William Widmaier, Mustafa Ali

Mustafa Ali, 36, is charged with killing armored car guards William Widmaier, 65, and Joseph Alullo, 54, on Oct. 4 as they were servicing an ATM outside a Wachovia bank in Northeast Philadelphia.
Police found the 9 mm semiautomatic pistol where Ali told them he had buried it, investigators said.
Authorities arrested Jason Lighty, 26, who they said legally bought the pistol in a gun shop in 2003. He later illegally sold it to his co-worker Eric Benson, 25, who also was arrested, Abraham said.
Lighty's attorney, James A. Funt, said his client is a churchgoing, law-abiding husband and father of two toddlers. He wanted the gun out of his house and sold it to a co-worker who said he was the victim of a robbery and assault, Funt said.
Lighty "made a very bad lapse in judgment ... but does not fit the profile (of a straw purchaser) in any way, shape or form," Funt said.
Benson did not yet have an attorney in the gun case, according to court records, and a telephone number for him could not be found.
Investigators are continuing to look into whether others had the gun before it allegedly made its way into Ali's hands.
Felons are prohibited from owning firearms. Those trying to get guns typically enlist straw purchasers, who then commonly report the guns as stolen in an attempt to avoid liability if the weapons are used in crimes, authorities say.
The alleged straw buyers _ two of whom are women accused of buying guns for their boyfriends _ face felony charges including making false statements in connection with a firearm, transfer of a firearm to an ineligible person and other counts. Abraham said in cases when the straw purchaser knew the gun would be used in a crime, they could be charged as an accessory before the fact.
"We want to send a message to the straw purchasers that this is something you don't want to do," Corbett said.
Straw purchasers should serve time in state prison, not simply be sentenced to probation, because they are "aiding in the violence that is striking this city," Corbett said.
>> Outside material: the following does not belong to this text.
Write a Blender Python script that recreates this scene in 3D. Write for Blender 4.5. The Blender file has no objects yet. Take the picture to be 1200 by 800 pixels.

In all, 112 arrests have been made and 190 firearms seized since the December 2006 creation of the task force, which includes 27 investigators and about five prosecutors working with city police.
Abraham said the task force existed largely through the efforts of state Sen. Vincent Fumo, who worked to get $5 million from the Legislature for 2007 and is seeking the same amount for this year.